Palillo’s death also served as a quiet coming-out for the actor, who was survived by his longtime partner Joseph Gramm. But even before Palillo’s death, fans have speculated that Horshack, with his love of movie musicals and exuberant mannerisms, was meant to be a gay character. In a blog post today for the San Francisco Chronicle, David Wiegand argued that Horshack “was an important point in the timeline of how LGBT people are depicted on TV.”
It’s a claim Sacks denies – sort of. “That was never in our minds,” he says, adding, “If we did it today, maybe we would have said that.” He also says that at one point he and Kaplan were developing a “Welcome Back, Kotter” film in which Horshack was out of the closet and working as a beautician.

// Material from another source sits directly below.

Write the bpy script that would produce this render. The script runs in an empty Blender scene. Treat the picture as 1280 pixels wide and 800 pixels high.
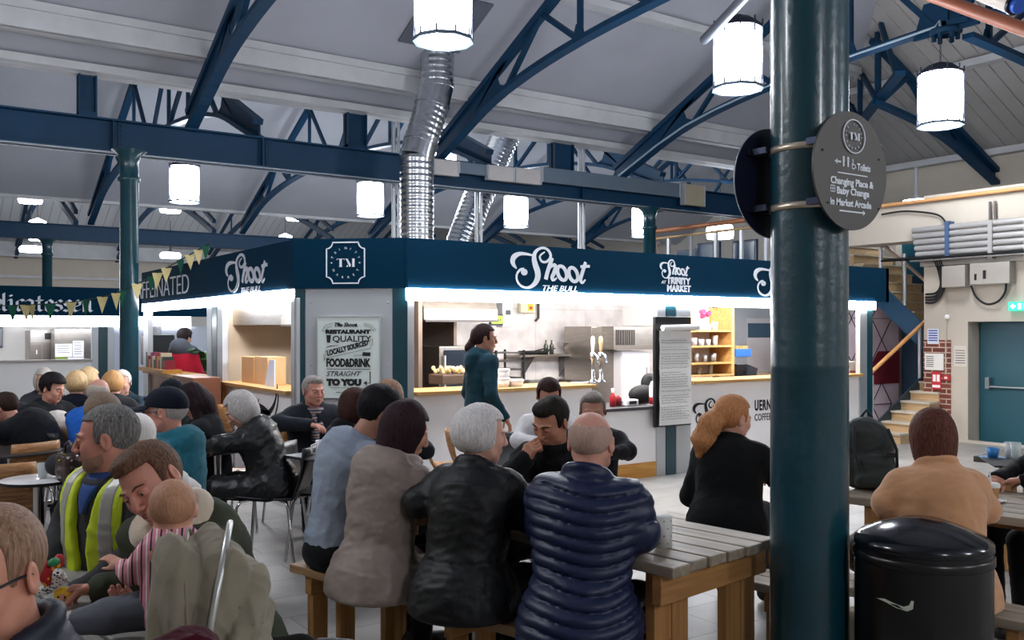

Whether or not Horshack was gay, “Welcome Back, Kotter,” which Sacks says was inspired by the Sidney Poitier classic “Blackboard Jungle,” did put ethnic, urban characters on network television at a time of racial strife in America’s big cities. Horshack’s background was somewhat ambiguous – many viewers mistakenly assumed he was Jewish – but his fellow Sweathogs were an explicitly diverse bunch: Italian Americans, African Americans, and half-Jewish, half-Puerto Ricans. Especially compared to the more overtly political sitcoms of the era, like the Norman Lear-produced “Good Times,” “Welcome Back, Kotter” might seem passé, but its portrayal of a peacefully integrated classroom was edgy enough that ABC’s affiliate in Boston, a city then bitterly divided over the issue of school busing, refused to air the first few episodes.
Palillo may be remembered for the naïve, inarticulate geek he played on “Welcome Back, Kotter,” but he was playing against type, claims Sacks. “He was not that goofball. Everybody loved him.”